音楽評論家 大伴良則の音楽のまんよう

1969.夏.冬 その後 ~ Pink Floyd  (ピンク・フロイド)[2/3]

 かといって、いくらロック喫茶に毎日通う常連だったとはいえ、レコード店にもほとんど置いていないピンク・フロイドをよく知っていた訳ではない。

しかし“桃色のフロイド博士”なるそのグループ名に、何か新しい潮流を感じていたのは事実。

だから、いまだに、バンドやグループやユニットの名前(ネーミング)に、必要以上に敏感で、ピンとくる名前のバンドだと、音を聴く前に応援したくなるという悪癖が続く。
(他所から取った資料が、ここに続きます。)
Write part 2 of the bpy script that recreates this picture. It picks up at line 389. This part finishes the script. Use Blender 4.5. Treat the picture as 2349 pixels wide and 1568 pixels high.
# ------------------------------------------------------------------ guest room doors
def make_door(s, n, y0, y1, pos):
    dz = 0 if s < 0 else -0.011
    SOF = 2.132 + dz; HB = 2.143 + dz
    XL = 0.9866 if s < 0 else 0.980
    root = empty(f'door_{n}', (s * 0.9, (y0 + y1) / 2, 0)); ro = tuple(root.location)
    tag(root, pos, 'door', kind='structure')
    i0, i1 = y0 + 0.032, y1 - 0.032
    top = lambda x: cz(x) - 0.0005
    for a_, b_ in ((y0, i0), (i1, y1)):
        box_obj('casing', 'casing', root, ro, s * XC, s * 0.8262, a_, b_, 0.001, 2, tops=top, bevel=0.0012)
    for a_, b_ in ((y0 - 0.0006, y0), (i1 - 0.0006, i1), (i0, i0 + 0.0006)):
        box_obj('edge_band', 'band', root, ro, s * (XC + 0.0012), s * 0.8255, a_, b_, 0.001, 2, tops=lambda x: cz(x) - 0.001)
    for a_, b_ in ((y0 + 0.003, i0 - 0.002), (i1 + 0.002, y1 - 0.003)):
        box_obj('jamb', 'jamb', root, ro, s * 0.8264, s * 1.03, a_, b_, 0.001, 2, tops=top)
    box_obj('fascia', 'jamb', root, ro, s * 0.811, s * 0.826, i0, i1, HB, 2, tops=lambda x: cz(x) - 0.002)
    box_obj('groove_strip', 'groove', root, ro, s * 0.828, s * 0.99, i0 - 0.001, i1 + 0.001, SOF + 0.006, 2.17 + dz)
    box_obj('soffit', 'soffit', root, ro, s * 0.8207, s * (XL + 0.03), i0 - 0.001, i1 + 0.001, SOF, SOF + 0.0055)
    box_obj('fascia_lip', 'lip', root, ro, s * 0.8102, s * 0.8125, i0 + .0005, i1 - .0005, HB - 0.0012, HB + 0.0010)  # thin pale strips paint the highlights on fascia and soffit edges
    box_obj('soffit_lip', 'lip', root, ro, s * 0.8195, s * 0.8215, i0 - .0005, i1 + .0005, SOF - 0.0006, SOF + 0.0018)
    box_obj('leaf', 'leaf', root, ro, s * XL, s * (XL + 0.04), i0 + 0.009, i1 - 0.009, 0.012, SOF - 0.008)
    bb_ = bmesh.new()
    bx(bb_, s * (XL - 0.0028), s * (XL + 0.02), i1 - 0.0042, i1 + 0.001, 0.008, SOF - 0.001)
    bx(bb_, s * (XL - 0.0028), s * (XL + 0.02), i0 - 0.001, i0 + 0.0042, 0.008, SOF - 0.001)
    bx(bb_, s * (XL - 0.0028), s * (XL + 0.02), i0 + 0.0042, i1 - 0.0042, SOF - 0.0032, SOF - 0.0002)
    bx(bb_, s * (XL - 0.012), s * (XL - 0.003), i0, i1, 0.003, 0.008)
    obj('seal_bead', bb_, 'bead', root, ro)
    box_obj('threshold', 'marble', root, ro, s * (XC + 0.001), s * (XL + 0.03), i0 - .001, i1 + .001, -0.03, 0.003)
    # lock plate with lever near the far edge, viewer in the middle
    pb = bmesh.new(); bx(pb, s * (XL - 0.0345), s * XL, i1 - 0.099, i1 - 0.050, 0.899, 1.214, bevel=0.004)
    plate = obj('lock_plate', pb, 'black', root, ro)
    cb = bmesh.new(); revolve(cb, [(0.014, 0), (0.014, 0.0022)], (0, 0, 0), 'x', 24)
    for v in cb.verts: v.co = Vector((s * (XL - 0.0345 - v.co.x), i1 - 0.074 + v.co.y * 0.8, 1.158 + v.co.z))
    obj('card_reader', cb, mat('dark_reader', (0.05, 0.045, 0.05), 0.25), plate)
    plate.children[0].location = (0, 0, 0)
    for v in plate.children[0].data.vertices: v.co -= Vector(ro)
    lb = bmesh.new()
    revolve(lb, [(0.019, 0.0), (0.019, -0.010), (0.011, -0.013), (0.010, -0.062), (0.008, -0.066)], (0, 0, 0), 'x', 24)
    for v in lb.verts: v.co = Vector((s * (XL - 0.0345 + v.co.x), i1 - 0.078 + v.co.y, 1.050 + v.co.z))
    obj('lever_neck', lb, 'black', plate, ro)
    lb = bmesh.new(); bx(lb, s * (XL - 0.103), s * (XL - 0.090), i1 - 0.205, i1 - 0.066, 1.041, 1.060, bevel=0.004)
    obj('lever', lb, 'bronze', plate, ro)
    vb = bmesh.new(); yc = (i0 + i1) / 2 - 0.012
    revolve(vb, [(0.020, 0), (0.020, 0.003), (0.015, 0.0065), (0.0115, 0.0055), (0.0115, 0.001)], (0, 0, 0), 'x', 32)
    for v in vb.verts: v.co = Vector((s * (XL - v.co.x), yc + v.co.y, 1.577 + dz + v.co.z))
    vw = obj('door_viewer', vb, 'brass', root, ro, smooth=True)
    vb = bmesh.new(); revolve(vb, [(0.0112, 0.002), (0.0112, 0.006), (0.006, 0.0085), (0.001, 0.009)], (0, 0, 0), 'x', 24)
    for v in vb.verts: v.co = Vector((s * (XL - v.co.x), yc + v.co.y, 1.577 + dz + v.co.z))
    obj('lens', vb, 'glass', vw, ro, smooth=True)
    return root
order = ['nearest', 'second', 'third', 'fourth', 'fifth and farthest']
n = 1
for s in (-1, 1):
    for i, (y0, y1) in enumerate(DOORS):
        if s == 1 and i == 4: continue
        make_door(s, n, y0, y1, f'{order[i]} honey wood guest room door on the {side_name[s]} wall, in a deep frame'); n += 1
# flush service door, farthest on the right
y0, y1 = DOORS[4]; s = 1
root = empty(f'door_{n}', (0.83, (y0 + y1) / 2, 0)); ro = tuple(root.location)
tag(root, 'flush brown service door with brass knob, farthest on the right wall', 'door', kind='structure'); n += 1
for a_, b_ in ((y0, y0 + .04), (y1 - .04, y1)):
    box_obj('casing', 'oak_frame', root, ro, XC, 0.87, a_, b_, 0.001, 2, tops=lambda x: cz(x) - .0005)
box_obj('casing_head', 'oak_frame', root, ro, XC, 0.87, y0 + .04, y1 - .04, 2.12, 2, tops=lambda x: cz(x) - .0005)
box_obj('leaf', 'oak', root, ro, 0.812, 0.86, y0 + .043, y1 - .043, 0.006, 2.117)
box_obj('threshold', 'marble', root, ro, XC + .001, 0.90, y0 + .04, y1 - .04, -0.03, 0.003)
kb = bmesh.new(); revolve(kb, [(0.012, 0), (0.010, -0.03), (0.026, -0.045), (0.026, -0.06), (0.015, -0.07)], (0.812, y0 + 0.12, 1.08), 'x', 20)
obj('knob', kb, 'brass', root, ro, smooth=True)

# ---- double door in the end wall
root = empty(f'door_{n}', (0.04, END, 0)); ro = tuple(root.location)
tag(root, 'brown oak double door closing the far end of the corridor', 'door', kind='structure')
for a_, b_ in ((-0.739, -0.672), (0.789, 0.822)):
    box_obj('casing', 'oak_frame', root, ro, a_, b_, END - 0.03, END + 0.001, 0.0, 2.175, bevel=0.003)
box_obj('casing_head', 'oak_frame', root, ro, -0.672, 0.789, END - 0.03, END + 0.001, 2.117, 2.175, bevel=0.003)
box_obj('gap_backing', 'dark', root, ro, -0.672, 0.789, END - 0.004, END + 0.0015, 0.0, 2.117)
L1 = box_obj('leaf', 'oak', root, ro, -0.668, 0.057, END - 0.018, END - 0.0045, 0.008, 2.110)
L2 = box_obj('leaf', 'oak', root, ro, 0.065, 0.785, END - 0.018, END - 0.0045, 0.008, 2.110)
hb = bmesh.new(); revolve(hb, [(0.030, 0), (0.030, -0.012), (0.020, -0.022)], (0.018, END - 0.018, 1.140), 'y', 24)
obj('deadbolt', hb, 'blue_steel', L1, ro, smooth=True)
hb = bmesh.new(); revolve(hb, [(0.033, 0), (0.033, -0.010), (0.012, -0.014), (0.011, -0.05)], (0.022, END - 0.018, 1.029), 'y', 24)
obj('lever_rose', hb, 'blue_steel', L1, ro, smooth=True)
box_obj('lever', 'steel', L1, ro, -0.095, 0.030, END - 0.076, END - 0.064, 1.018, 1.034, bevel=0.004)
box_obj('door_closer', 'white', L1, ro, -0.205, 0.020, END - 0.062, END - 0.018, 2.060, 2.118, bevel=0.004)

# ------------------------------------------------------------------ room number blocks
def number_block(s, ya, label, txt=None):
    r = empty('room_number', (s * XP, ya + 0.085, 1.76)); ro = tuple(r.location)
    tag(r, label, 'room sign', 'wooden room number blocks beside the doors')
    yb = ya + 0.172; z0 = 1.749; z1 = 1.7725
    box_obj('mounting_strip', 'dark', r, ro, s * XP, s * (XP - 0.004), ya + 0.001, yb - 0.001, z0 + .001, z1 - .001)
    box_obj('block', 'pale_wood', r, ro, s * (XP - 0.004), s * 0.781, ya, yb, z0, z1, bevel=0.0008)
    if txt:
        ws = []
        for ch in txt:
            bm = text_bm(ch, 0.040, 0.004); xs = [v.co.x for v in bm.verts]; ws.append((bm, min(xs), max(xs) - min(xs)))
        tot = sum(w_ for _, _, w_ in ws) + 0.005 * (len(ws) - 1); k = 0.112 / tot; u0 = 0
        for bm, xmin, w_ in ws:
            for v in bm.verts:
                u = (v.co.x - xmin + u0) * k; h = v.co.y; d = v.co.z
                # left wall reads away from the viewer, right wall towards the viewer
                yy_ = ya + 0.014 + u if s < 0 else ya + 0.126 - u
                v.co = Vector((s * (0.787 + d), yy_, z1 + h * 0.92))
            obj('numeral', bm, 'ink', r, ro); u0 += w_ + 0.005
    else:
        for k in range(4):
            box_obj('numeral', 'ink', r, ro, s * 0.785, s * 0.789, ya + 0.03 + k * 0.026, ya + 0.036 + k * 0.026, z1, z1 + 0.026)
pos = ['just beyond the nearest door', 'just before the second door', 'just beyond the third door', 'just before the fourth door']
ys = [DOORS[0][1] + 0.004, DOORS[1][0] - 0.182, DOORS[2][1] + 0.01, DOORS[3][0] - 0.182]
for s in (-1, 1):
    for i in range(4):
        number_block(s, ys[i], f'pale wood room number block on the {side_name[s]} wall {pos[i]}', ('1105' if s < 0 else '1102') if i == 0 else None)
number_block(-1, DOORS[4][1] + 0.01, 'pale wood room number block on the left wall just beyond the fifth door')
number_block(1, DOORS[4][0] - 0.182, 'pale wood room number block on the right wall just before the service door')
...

 それはともかく、映画『MORE』は、カルト映画として観ても、中の下位の作品で、ストーリーはあやふやだし、編集も雑だし、結局、結末もよく解らない映画だ。

とにかく、ミムジー・ファーマーという米国人無名女優演じる米国本場のヒッピーが、ヘロインをうちまくり、欧州の純朴な青年を悪の道にひきずりこんだまま姿を消してしまう…という麻薬とロックとヒッピーの“悪”が主役の幻想的映像ラッシュのような作品。

とてもメジャー配給されて、大映画館で上映されるような代物ではない。

 ただ、イントロのやや暗いトーンのシーンに、出演者その他のクレジットが次々に入り、その内、Music By the PINK FLOYD、という文字だけ鮮やかなショッキング・ピンクの色でクレジットが投入された部分…これを、忘れる事ができないままでいる。